The speed limit is 25 miles per hour, but vehicles used to whiz by at much higher speeds, putting pedestrians and pets in danger. Not anymore.

Two stop signs have been placed on Central Ave. at the intersection with Dwight Street in City Heights and Lourdes Sandoval couldn’t be happier. Her community is now safe and it is also easier for people to walk in their neighborhood.

“I’ve lived here all my life,” said Sandoval, who has worked as a social service aide for the County Health and Human Services Agency for almost 13 years. “They are more than stop signs. They’ve helped me understand that I have a voice in what goes on in my community.”

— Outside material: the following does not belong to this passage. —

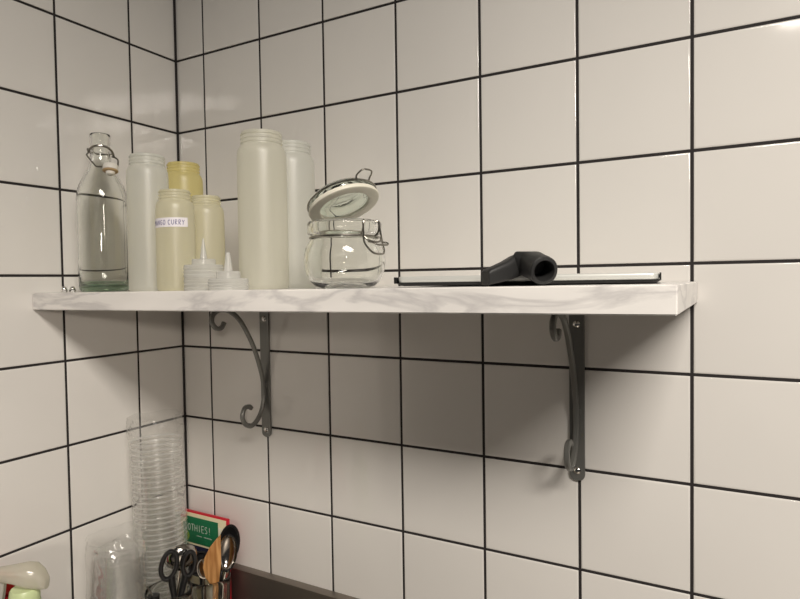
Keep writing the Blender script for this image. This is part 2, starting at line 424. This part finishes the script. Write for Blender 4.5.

Sandoval, who lives four houses away from the intersection, got together with leaders of some local community organizations and Cherokee Point Elementary School to get the stop signs placed at the busy intersection, which she said has been the site of many collisions between pedestrians and vehicles.  Drivers also raced down the street on weekends.

“A lot of kids walk to school; elderly people ride their electric wheel chairs in the area, but the drivers did not care who was in the way,” said Sandoval.

She has witnessed the deaths of motorcyclist and a pedestrian along Central Ave., a wide street with no stop signs in an eight-block distance until the two new ones were installed recently. They had petitioned for speed bumps, but they were rejected because of the high number of cars travelling through the area.

Sandoval’s neighbor also got hit by a car when trying to aid a dog that had been run over. It’s been almost one year since the accident and she is barely starting to walk again.

The stops signs, Sandoval said, not only make her community safer but also make it easier for people to walk and be more physically active, a goal of the County’s Live Well, San Diego! initiative.

“It fits in with what Live Well hopes to accomplish,” said Sandoval, who, in spite of a bad hip, goes out for walks with her mother, who lives across the street.

The racing has almost stopped and the noise has decreased. She hopes two more stop signs they have requested will make the area safer.

 “Children used to dart across the street to avoid getting hit. Now they can walk. People can walk more safely,” she said.